1LT Steve C. Bailey, U.S. Army (1968-1971)

SEPTEMBER RUNNER UP

PRESERVING A MILITARY LEGACY FOR FUTURE GENERATIONS

The following Reflection represents 1LT Steve C. Bailey’s legacy of their military service from 1968 to 1971. If you are a Veteran, consider preserving a record of your own military service, including your memories and photographs, on Togetherweserved.com (TWS), the leading archive of living military history. The Service Reflections is an easy-to-complete self-interview, located on your TWS Military Service Page, which enables you to remember key people and events from your military service and the impact they made on your life.

What Was Your Favorite Memory of Returning Home After a Long or Temporary Deployment? What Made This So Special?

The Freedom Bird was only an hour from landing on American soil. My mind raced from scenes of death and the sounds of helicopters to visuals of life and sounds of crowds cheering at a Yankees game. I was returning from a one-year tour as an Army infantry soldier in Vietnam. My next flight was a domestic flight to my parent’s home in Connecticut. I was 24-years-old and single. I visualized my seat assignment. In my mind, I was seated between two college coeds for the 3,000-mile flight home. With excited anticipation, I boarded and looked for the imaginary coeds. Instead, in my aisle were two nuns. I concealed my disappointment. One of them asked me what I missed most while I was in Vietnam. My response wasn’t profound; besides my family and friends, I missed taking showers with lots of soap and hot water and waking in the morning to the smell of bacon and brewed coffee and eating a leisurely breakfast of pancakes lathered in butter and maple syrup. Simple things. Maybe there had been divine intervention; it was an unexpected encounter. They were two strangers who helped me transition to civilian life. The nuns were wonderful seatmates–nonjudgmental and excluding love and compassion. Special things are sometimes spontaneous and happen when you least expect them.
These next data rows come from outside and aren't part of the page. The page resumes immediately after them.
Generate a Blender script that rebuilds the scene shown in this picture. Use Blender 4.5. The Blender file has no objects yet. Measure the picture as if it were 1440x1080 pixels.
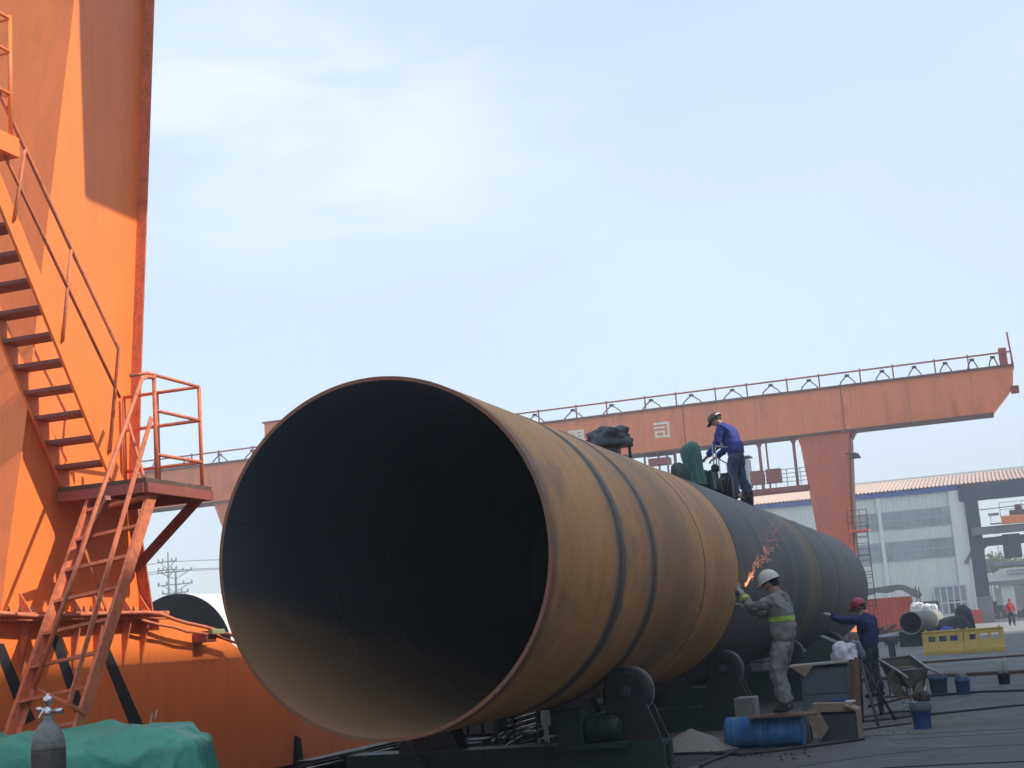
import bpy, bmesh, math, random
from math import sin, cos, pi, radians
from mathutils import Vector, Matrix, noise
random.seed(7)
SC = bpy.context.scene
COL = SC.collection

# ------------------------------------------------------------------ camera
FPX, YAW, PITCH, ROLL, CAMH = 1986., .3194, .17884, .07435, 1.5
Fv = Vector((-sin(YAW)*cos(PITCH), cos(YAW)*cos(PITCH), sin(PITCH)))
R0 = Vector((cos(YAW), sin(YAW), 0)); U0 = R0.cross(Fv)
Rv = R0*cos(ROLL) - U0*sin(ROLL); Uv = R0*sin(ROLL) + U0*cos(ROLL)
CAM = Vector((0, 0, CAMH))
cd = bpy.data.cameras.new('camera'); cam = bpy.data.objects.new('camera', cd); COL.objects.link(cam)
m = Matrix((Rv, Uv, -Fv)).transposed().to_4x4(); m.translation = CAM
cam.matrix_world = m
cd.sensor_width = 36; cd.lens = 36*FPX/1440; cd.clip_end = 6000; cd.clip_start = .1
SC.camera = cam

def P(px, py, X=None, Y=None, Z=None):
    "point of the place seen at a photo pixel, on the plane X, Y or Z = const"
    d = Fv + Rv*((px-720)/FPX) + Uv*((540-py)/FPX)
    t = X/d.x if X is not None else (Y/d.y if Y is not None else (Z-CAMH)/d.z)
    return CAM + d*t

# ------------------------------------------------------------------ materials
def nodes(name):
    m = bpy.data.materials.new(name); m.use_nodes = True
    nt = m.node_tree; b = nt.nodes['Principled BSDF']
    return m, nt, b
def N(nt, t, **k):
    n = nt.nodes.new(t)
    for a, v in k.items():
        if a.startswith('i_'): n.inputs[a[2:].replace('_', ' ')].default_value = v
        else: setattr(n, a, v)
    return n
def ramp(nt, stops, interp='LINEAR'):
    r = nt.nodes.new('ShaderNodeValToRGB'); cr = r.color_ramp; cr.interpolation = interp
    cr.elements[0].position = stops[0][0]; cr.elements[0].color = (*stops[0][1], 1)
    cr.elements[1].position = stops[-1][0]; cr.elements[1].color = (*stops[-1][1], 1)
    for p, c in stops[1:-1]:
        e = cr.elements.new(p); e.color = (*c, 1)
    return r
def mat(name, col, rough=.6, metal=0., var=.25, scale=2.5, bump=.15, dirt=None, dirt_amt=.35, stretch=(1, 1, 1), spec=None, fine=30):
    m, nt, b = nodes(name); L = nt.links
    tc = N(nt, 'ShaderNodeTexCoord'); mp = N(nt, 'ShaderNodeMapping'); mp.inputs['Scale'].default_value = stretch
    L.new(tc.outputs['Object'], mp.inputs['Vector'])
    n1 = N(nt, 'ShaderNodeTexNoise', i_Scale=scale, i_Detail=8.0, i_Roughness=.62); L.new(mp.outputs[0], n1.inputs['Vector'])
    lo = tuple(c*(1-var) for c in col); hi = tuple(min(1, c*(1+var)) for c in col)
    r = ramp(nt, [(.3, lo), (.7, hi)]); L.new(n1.outputs['Fac'], r.inputs['Fac'])
    last = r.outputs['Color']
    n2 = N(nt, 'ShaderNodeTexNoise', i_Scale=scale*3.1, i_Detail=9.0, i_Roughness=.7); L.new(mp.outputs[0], n2.inputs['Vector'])
    if dirt:
        rr = ramp(nt, [(.5, (0, 0, 0)), (.72, (dirt_amt,)*3)]); L.new(n2.outputs['Fac'], rr.inputs['Fac'])
        mx = N(nt, 'ShaderNodeMixRGB'); L.new(rr.outputs['Color'], mx.inputs['Fac']); L.new(last, mx.inputs['Color1']); mx.inputs['Color2'].default_value = (*dirt, 1)
        last = mx.outputs['Color']
    L.new(last, b.inputs['Base Color'])
    b.inputs['Metallic'].default_value = metal
    ma = N(nt, 'ShaderNodeMapRange'); ma.inputs['To Min'].default_value = max(0, rough-.12); ma.inputs['To Max'].default_value = min(1, rough+.12)
    L.new(n2.outputs['Fac'], ma.inputs['Value']); L.new(ma.outputs[0], b.inputs['Roughness'])
    if spec is not None: b.inputs['Specular IOR Level'].default_value = spec
    if bump:
        n3 = N(nt, 'ShaderNodeTexNoise', i_Scale=fine, i_Detail=6.0); L.new(mp.outputs[0], n3.inputs['Vector'])
        bp = N(nt, 'ShaderNodeBump', i_Strength=bump, i_Distance=.02); L.new(n3.outputs['Fac'], bp.inputs['Height']); L.new(bp.outputs[0], b.inputs['Normal'])
    return m
def emis(name, col, st):
    m, nt, b = nodes(name); b.inputs['Base Color'].default_value = (*col, 1)
    b.inputs['Emission Color'].default_value = (*col, 1); b.inputs['Emission Strength'].default_value = st
    return m

def add_streaks(m, col, amt, sc=(5, 5, .18)):
    nt = m.node_tree; L = nt.links; b = nt.nodes['Principled BSDF']; src = b.inputs['Base Color'].links[0].from_socket
    tc = N(nt, 'ShaderNodeTexCoord'); mp = N(nt, 'ShaderNodeMapping'); mp.inputs['Scale'].default_value = sc; L.new(tc.outputs['Object'], mp.inputs['Vector'])
    n = N(nt, 'ShaderNodeTexNoise', i_Scale=2.0, i_Detail=6.0, i_Roughness=.7); L.new(mp.outputs[0], n.inputs['Vector'])
    r = ramp(nt, [(.52, (0, 0, 0)), (.74, (amt,)*3)]); L.new(n.outputs['Fac'], r.inputs['Fac'])
    mx = N(nt, 'ShaderNodeMixRGB'); L.new(r.outputs['Color'], mx.inputs['Fac']); L.new(src, mx.inputs['Color1']); mx.inputs['Color2'].default_value = (*col, 1)
    L.new(mx.outputs['Color'], b.inputs['Base Color'])
ORANGE = mat('orange_paint', (.95, .235, .05), .5, var=.05, scale=.9, bump=.05, dirt=(.55, .14, .045), dirt_amt=.35, stretch=(1, 1, .35))
add_streaks(ORANGE, (.40, .12, .05), .30)
ORANGE_D = mat('orange_paint_worn', (.66, .19, .09), .6, var=.2, scale=6, dirt=(.20, .09, .06), dirt_amt=.85)
ORANGE_F = mat('orange_paint_faded', (.88, .25, .09), .6, var=.08, scale=.35, dirt=(.34, .09, .05), dirt_amt=.45, stretch=(1, 1, .4), fine=6)
add_streaks(ORANGE_F, (.36, .12, .07), .5, (1.6, 1.6, .12))
RAILRED = mat('dull_red_paint', (.30, .085, .065), .6, var=.2, scale=3, dirt=(.08, .05, .05))
BLACKP = mat('black_paint', (.022, .022, .026), .6, var=.3, dirt=(.12, .05, .03), dirt_amt=.25)
DARK = mat('dark_steel', (.045, .047, .055), .6, .2, var=.35, scale=5, dirt=(.09, .05, .03))
DARKER = mat('oily_black', (.018, .018, .02), .55, var=.4, scale=6)
STEEL = mat('grey_steel', (.27, .275, .28), .45, .5, var=.25, scale=5, dirt=(.12, .07, .04))
CHROME = mat('bright_metal', (.62, .62, .62), .22, .9, var=.1)
RUST = mat('rusty_steel', (.12, .075, .055), .85, .1, var=.4, scale=6, dirt=(.07, .04, .03), dirt_amt=.7)
GREENM = mat('machine_green', (.010, .038, .03), .6, var=.25, scale=4, dirt=(.04, .04, .03), dirt_amt=.7)
TARP = mat('green_tarpaulin', (.07, .36, .26), .5, var=.2, scale=3, bump=1.0, dirt=(.03, .17, .13), dirt_amt=.6, fine=5)
TARPD = mat('dark_tarpaulin', (.045, .06, .075), .5, var=.3, scale=5, bump=.8, fine=14)
GREYTARP = mat('grey_tarpaulin', (.018, .02, .024), .92, var=.3, scale=2)
RUBBER = mat('black_rubber', (.03, .03, .032), .75, var=.3, scale=8)
CYLBODY = mat('cylinder_grey_brown', (.085, .075, .068), .75, var=.35, scale=9, bump=.3, dirt=(.15, .15, .13), dirt_amt=.5, stretch=(1, 1, .4))
CYLTOP = mat('cylinder_grey_green', (.20, .21, .19), .65, var=.35, scale=14, bump=.3, dirt=(.07, .07, .06), dirt_amt=.7)
RED = mat('red_plastic', (.55, .03, .03), .4, var=.12)
SKIN = mat('skin', (.36, .19, .13), .55, var=.1, bump=0)
HAIR = mat('black_hair', (.012, .011, .01), .7, var=.2)
GREYCLOTH = mat('grey_work_cloth', (.24, .235, .225), .9, var=.22, scale=7, bump=.5, fine=16)
HIVIS = mat('yellow_green_tape', (.50, .75, .10), .5, var=.12, bump=0)
BLUECLOTH = mat('royal_blue_cloth', (.025, .035, .22), .85, var=.22, scale=7, bump=.5, fine=16)
NAVYCLOTH = mat('navy_cloth', (.022, .028, .12), .9, var=.25, scale=7, bump=.5, fine=16)
SLATECLOTH = mat('slate_trousers', (.055, .065, .115), .9, var=.25, scale=7, bump=.5, fine=16)
DARKCLOTH = mat('dark_trousers', (.03, .034, .045), .9, var=.25, scale=7, bump=.5, fine=16)
REDCLOTH = mat('red_jacket', (.42, .03, .035), .85, var=.2, scale=7)
WHITEHAT = mat('white_helmet', (.62, .60, .54), .35, var=.08, bump=0, dirt=(.3, .28, .24), dirt_amt=.4, scale=8)
REDHAT = mat('crimson_helmet', (.42, .02, .06), .35, var=.08, bump=0)
DARKHAT = mat('dark_red_cap', (.10, .03, .04), .5, var=.1)
GLOVE = mat('white_glove', (.42, .41, .38), .85, var=.2, scale=20)
BOOT = mat('black_boot', (.025, .022, .02), .6, var=.2)
BLUEP = mat('blue_plastic', (.03, .17, .42), .45, var=.2, scale=6, bump=.1, dirt=(.25, .28, .3), dirt_amt=.45)
add_streaks(BLUEP, (.30, .38, .46), .7, (16, .6, .6))
BLUEB = mat('blue_bucket', (.03, .10, .30), .5, var=.2, scale=8, dirt=(.10, .11, .12), dirt_amt=.5)
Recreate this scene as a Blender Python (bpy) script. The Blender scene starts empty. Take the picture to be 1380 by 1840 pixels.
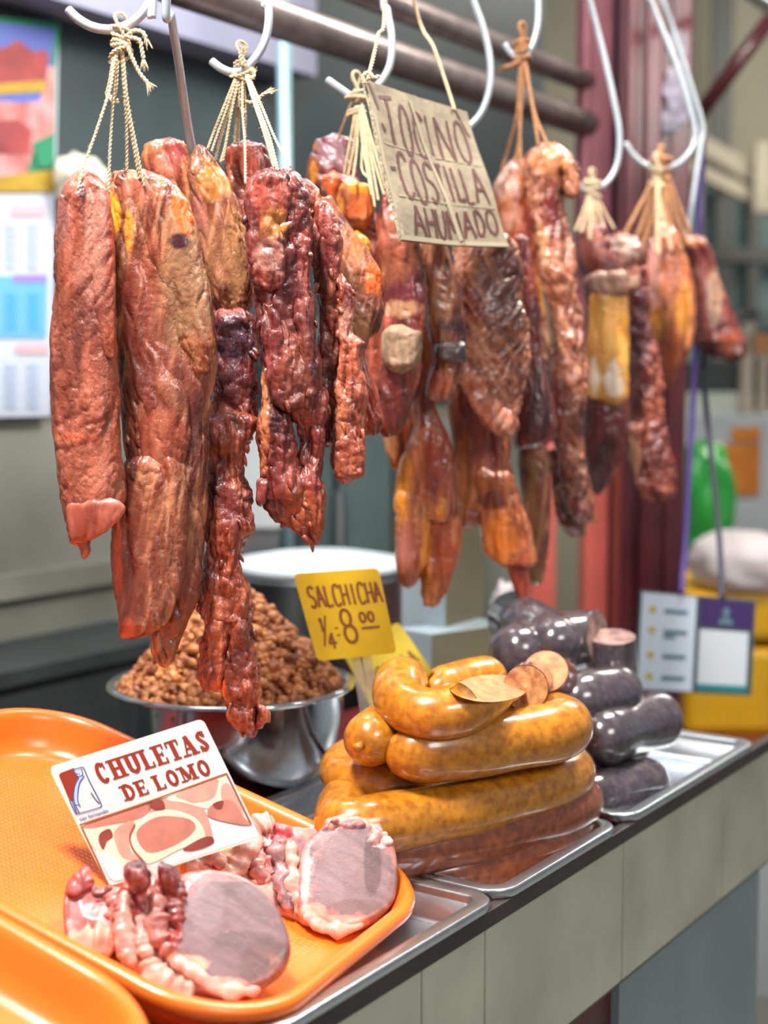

My family, my father, mother and two sisters were waiting for me when the flight landed. It was an emotionally overwhelming moment. It was special to see my sisters after one year in Southeast Asia, but I was blessed to have two sisters onboard…the nuns.

It was 1971. Unfortunately, the American public forced returning Vietnam veterans to fight another war; a condemnatory social war between those who had served and those who had not. Americans fighting Americans. Intolerance dominated life for many veterans. But the veterans answered the nation’s call. We showed up. And my most vivid memory of returning home, the one that evokes positive feelings and leaves me smiling, is of those two nuns on that 3,000-mile flight.